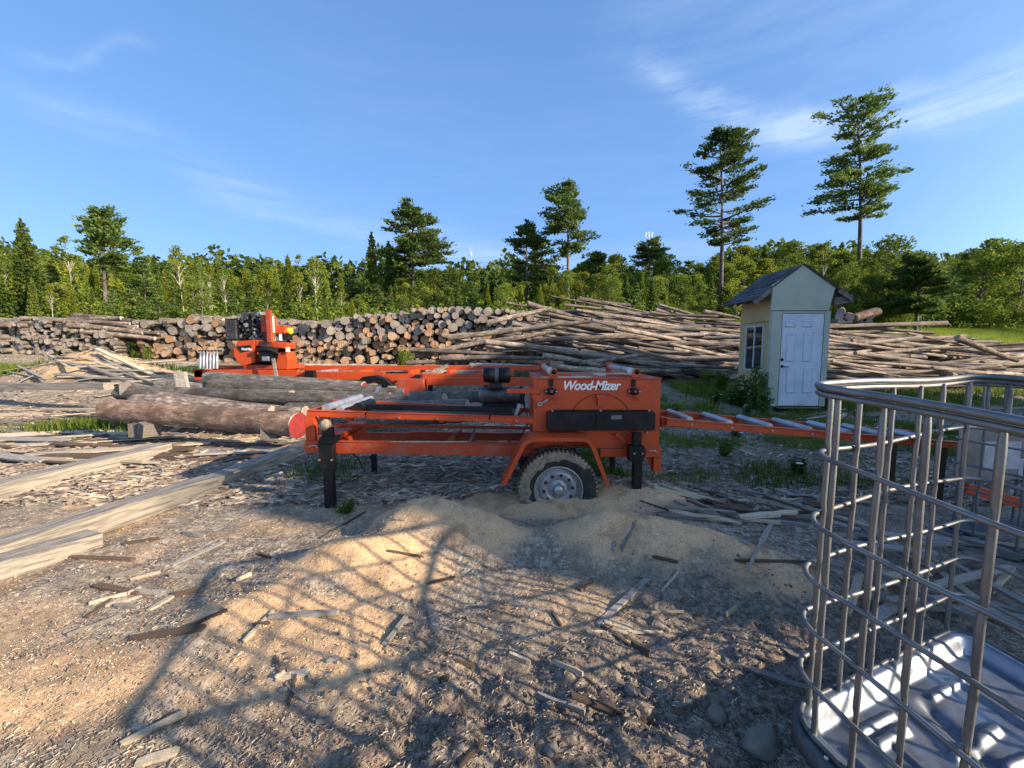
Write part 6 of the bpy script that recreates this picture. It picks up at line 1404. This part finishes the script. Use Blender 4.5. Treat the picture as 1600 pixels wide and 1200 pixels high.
def weed(u, v, h, n, label, seed, flowers=0, spread=.2, mat='weed', Y=None, group=None):
    c = hit(u, v) if Y is None else at_ground(u, Y); rg = np.random.default_rng(seed); e = empty('weed_plant', tuple(c)); tag(e, label, 'plant', group)
    st = MB(); C_, tops = [], []
    for k in range(n):
        a = rg.uniform(0, 6.28); r_ = rg.uniform(.1, 1)*spread*min(1, .25 + h*1.3); hh = h*rg.uniform(.55, 1.05); p = [(0 + .3*r_*math.cos(a), .3*r_*math.sin(a), -.02), (.6*r_*math.cos(a), .6*r_*math.sin(a), hh*.5), (r_*math.cos(a), r_*math.sin(a), hh)]
        st.tube(p, [.005, .004, .002], 4, caps=False); tops.append(p[2]); m_ = 60
        t_ = rg.uniform(.12, 1, m_); q = np.array(p[0])[None]*(1 - t_)[:, None] + np.array(p[2])[None]*t_[:, None]; C_.append(q + rg.normal(size=(m_, 3))*np.array([.05, .05, .03])*min(1, .2 + h))
    C_ = np.concatenate(C_); V, Fq = leaf_quads(C_, .036*min(1, .25 + h), rg, 1.9); link('leaves', fast_mesh('leaves', V, Fq, [M[mat]]), e)
    me = bpy.data.meshes.new('stem'); me.from_pydata(st.v, [], st.f); me.materials.append(M[mat]); link('stem', me, e)
    for k in range(flowers):
        tx = tops[k % len(tops)]; b = MB(); nn = 9; cx, cy, cz = tx[0] + rg.uniform(-.08, .08), tx[1] + rg.uniform(-.06, .06), tx[2]*rg.uniform(.6, 1.1)
        b.cyl((cx, cy, cz - .008), (cx, cy, cz + .004), .012, .036, nn); b.build('flower_head', M['flower'], e, fix=False)
for i, (u, v, h, n, fl, mt, lab) in enumerate([
    (1128, 612, .62, 12, 0, 'grass', 'bright bushy weed a little left of the shed'), (1104, 604, .5, 10, 0, 'grass', 'lit yellow green weed left of the bright bushy weed'),
    (1178, 640, .95, 15, 2, 'weed', 'tall dark weed against the ochre wall of the shed'), (1158, 636, .7, 12, 2, 'weed', 'dark leafy weed at the back left corner of the shed'), (1192, 648, .6, 11, 1, 'weed', 'low dark weed at the front left corner of the shed'),
    (1142, 632, .4, 9, 3, 'weed', 'low weed with white flower heads left of the shed'), (1118, 634, .38, 9, 4, 'weed', 'white flowered plant furthest left of the shed'), (1165, 648, .3, 8, 3, 'weed', 'small white flowered plant before the shed wall'),
    (1130, 712, .22, 9, 0, 'weed', 'dark grass tuft in the yard under the roller table'), (1250, 742, .2, 8, 1, 'weed', 'small weed in the yard near the wire cage'), (1052, 655, .3, 8, 1, 'weed', 'weed beside the saw box corner'),
    (630, 578, .9, 14, 0, 'grass', 'leafy green weed standing before the right end of the log wall'), (640, 572, .7, 10, 0, 'grass', 'smaller weed behind the leafy one at the log wall'),
    (212, 558, .7, 16, 0, 'weed', 'dark green weed between sawdust heap and log wall'), (232, 562, .5, 10, 0, 'grass', 'yellowish weed right of the dark green one'),
    (1150, 684, .16, 6, 2, 'weed', 'white clover like plant below the roller table'), (1262, 690, .16, 6, 2, 'weed', 'white flowered tuft near the end of the roller table'), (1296, 640, .5, 10, 0, 'grass', 'weed at the right foot of the shed'),
    (916, 580, .5, 10, 0, 'grass', 'yellow green weed just above the saw box'), (540, 800, .12, 6, 0, 'weed', 'tiny green weed left of the big sawdust mound')]):
    weed(u, v, h, n, lab, 100 + i, fl, mat=mt)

::::

PROBLEM TO WORK ON: Quote the preceding listing precisely and completely, omitting its images.

OUTPUT BELOW:
Write part 6 of the bpy script that recreates this picture. It picks up at line 1404. This part finishes the script. Use Blender 4.5. Treat the picture as 1600 pixels wide and 1200 pixels high.
def weed(u, v, h, n, label, seed, flowers=0, spread=.2, mat='weed', Y=None, group=None):
    c = hit(u, v) if Y is None else at_ground(u, Y); rg = np.random.default_rng(seed); e = empty('weed_plant', tuple(c)); tag(e, label, 'plant', group)
    st = MB(); C_, tops = [], []
    for k in range(n):
        a = rg.uniform(0, 6.28); r_ = rg.uniform(.1, 1)*spread*min(1, .25 + h*1.3); hh = h*rg.uniform(.55, 1.05); p = [(0 + .3*r_*math.cos(a), .3*r_*math.sin(a), -.02), (.6*r_*math.cos(a), .6*r_*math.sin(a), hh*.5), (r_*math.cos(a), r_*math.sin(a), hh)]
        st.tube(p, [.005, .004, .002], 4, caps=False); tops.append(p[2]); m_ = 60
        t_ = rg.uniform(.12, 1, m_); q = np.array(p[0])[None]*(1 - t_)[:, None] + np.array(p[2])[None]*t_[:, None]; C_.append(q + rg.normal(size=(m_, 3))*np.array([.05, .05, .03])*min(1, .2 + h))
    C_ = np.concatenate(C_); V, Fq = leaf_quads(C_, .036*min(1, .25 + h), rg, 1.9); link('leaves', fast_mesh('leaves', V, Fq, [M[mat]]), e)
    me = bpy.data.meshes.new('stem'); me.from_pydata(st.v, [], st.f); me.materials.append(M[mat]); link('stem', me, e)
    for k in range(flowers):
        tx = tops[k % len(tops)]; b = MB(); nn = 9; cx, cy, cz = tx[0] + rg.uniform(-.08, .08), tx[1] + rg.uniform(-.06, .06), tx[2]*rg.uniform(.6, 1.1)
        b.cyl((cx, cy, cz - .008), (cx, cy, cz + .004), .012, .036, nn); b.build('flower_head', M['flower'], e, fix=False)
for i, (u, v, h, n, fl, mt, lab) in enumerate([
    (1128, 612, .62, 12, 0, 'grass', 'bright bushy weed a little left of the shed'), (1104, 604, .5, 10, 0, 'grass', 'lit yellow green weed left of the bright bushy weed'),
    (1178, 640, .95, 15, 2, 'weed', 'tall dark weed against the ochre wall of the shed'), (1158, 636, .7, 12, 2, 'weed', 'dark leafy weed at the back left corner of the shed'), (1192, 648, .6, 11, 1, 'weed', 'low dark weed at the front left corner of the shed'),
    (1142, 632, .4, 9, 3, 'weed', 'low weed with white flower heads left of the shed'), (1118, 634, .38, 9, 4, 'weed', 'white flowered plant furthest left of the shed'), (1165, 648, .3, 8, 3, 'weed', 'small white flowered plant before the shed wall'),
    (1130, 712, .22, 9, 0, 'weed', 'dark grass tuft in the yard under the roller table'), (1250, 742, .2, 8, 1, 'weed', 'small weed in the yard near the wire cage'), (1052, 655, .3, 8, 1, 'weed', 'weed beside the saw box corner'),
    (630, 578, .9, 14, 0, 'grass', 'leafy green weed standing before the right end of the log wall'), (640, 572, .7, 10, 0, 'grass', 'smaller weed behind the leafy one at the log wall'),
    (212, 558, .7, 16, 0, 'weed', 'dark green weed between sawdust heap and log wall'), (232, 562, .5, 10, 0, 'grass', 'yellowish weed right of the dark green one'),
    (1150, 684, .16, 6, 2, 'weed', 'white clover like plant below the roller table'), (1262, 690, .16, 6, 2, 'weed', 'white flowered tuft near the end of the roller table'), (1296, 640, .5, 10, 0, 'grass', 'weed at the right foot of the shed'),
    (916, 580, .5, 10, 0, 'grass', 'yellow green weed just above the saw box'), (540, 800, .12, 6, 0, 'weed', 'tiny green weed left of the big sawdust mound')]):
    weed(u, v, h, n, lab, 100 + i, fl, mat=mt)